We Need a Pakistan Policy

The international community is deeply concerned about the stability of Pakistan this week after General Pervez Musharraf declared a state of emergency on Saturday, suspending the country's constitution and cracking down on political opposition by arresting thousands of dissenters, journalists, and activists. The pictures and video coming out of the country paint a distressing portrait of a country in crisis.

I've been saying for some time that Pakistan is probably the most dangerous and complex country we deal with. If I were president today, I would be on the phone with Musharraf myself and make clear to him the risk to Pakistani-US relations if he does not restore the constitution, permit free and fair elections and take off his uniform as promised.

Unfortunately, I have heard nothing in my briefings from current administration officials to suggest that George Bush has any notion as to our next step in addressing this crisis. We have been told that this state of martial law will last only a few days, but let's not kid ourselves.

Going forward, we need to keep three things in mind:

First, we have a huge stake in making sure Pakistan's moderate majority has a voice and an outlet with elections. If they don't, they may make common cause with the fundamentalists, just like the Shah's opponents did in Iran. But if the fundamentalists wind up in power, it will be much worse than Iran, because Pakistan already has nuclear weapons and the missile delivery systems to put our allies and security interests in the region in harm's way.

Second, we should move from a Musharraf policy to a Pakistan policy. We need to build a new relationship with the Pakistani people, with more non-military aid, sustained over a long period of time, so that the moderate majority has a chance to succeed. I'm going to be speaking in detail to this on Thursday in New Hampshire at Saint Anselm College.

Third, connect the dots: Iraq, Iran, Pakistan and Afghanistan are all linked. Far from operating in a vacuum, what we do in one place profoundly affects the others. For example, because we shifted our resources away from Afghanistan to Iraq, Musharraf concluded the Taliban would rebound and he would be better off cutting a deal with them. Now, we're so tied down in Iraq we can't take the pressure off him in Afghanistan. And all this talk of war with Iran only makes it harder for moderates in Pakistan and Afghanistan to cooperate with us.

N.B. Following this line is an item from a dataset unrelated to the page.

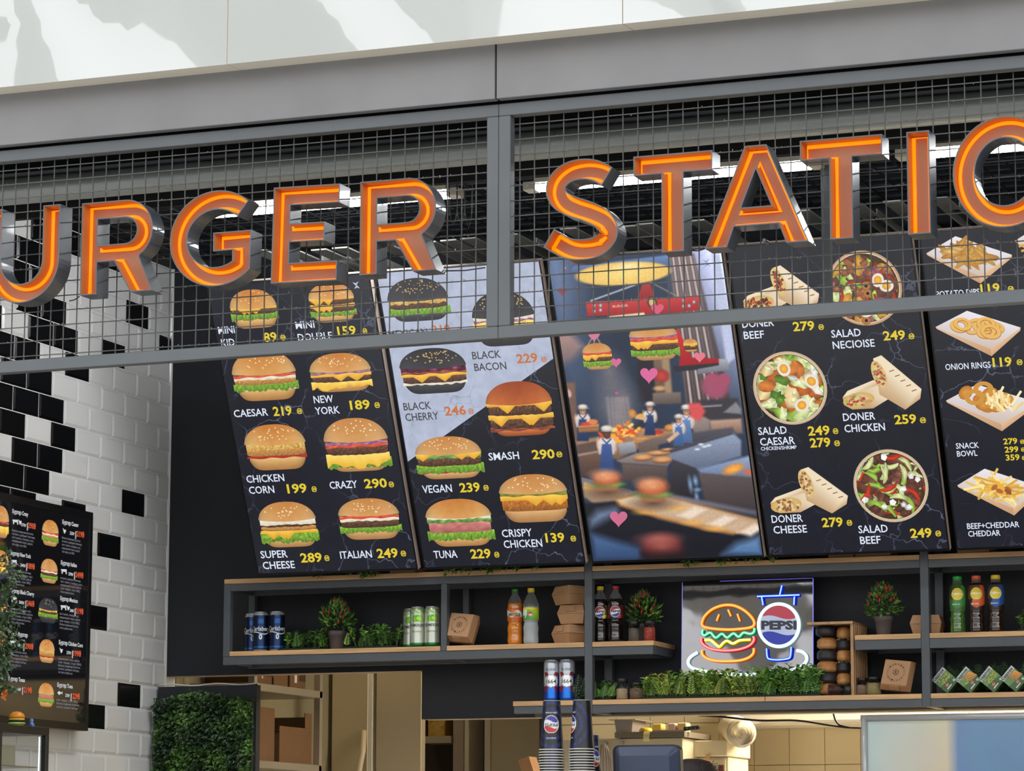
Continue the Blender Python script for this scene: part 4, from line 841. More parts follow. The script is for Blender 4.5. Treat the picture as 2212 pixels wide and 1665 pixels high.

We are in a very tough spot, and our policy options have been limited by this administration's refusal to accept the complexity of our situation in the Middle East. While the burden is on Musharraf today to restore Pakistan's constitution, we must also act and bring this war in Iraq to a responsible conclusion. It is the only way to restore our place in the world and regain our ability to respond to the many challenges we face as a nation here at home and abroad.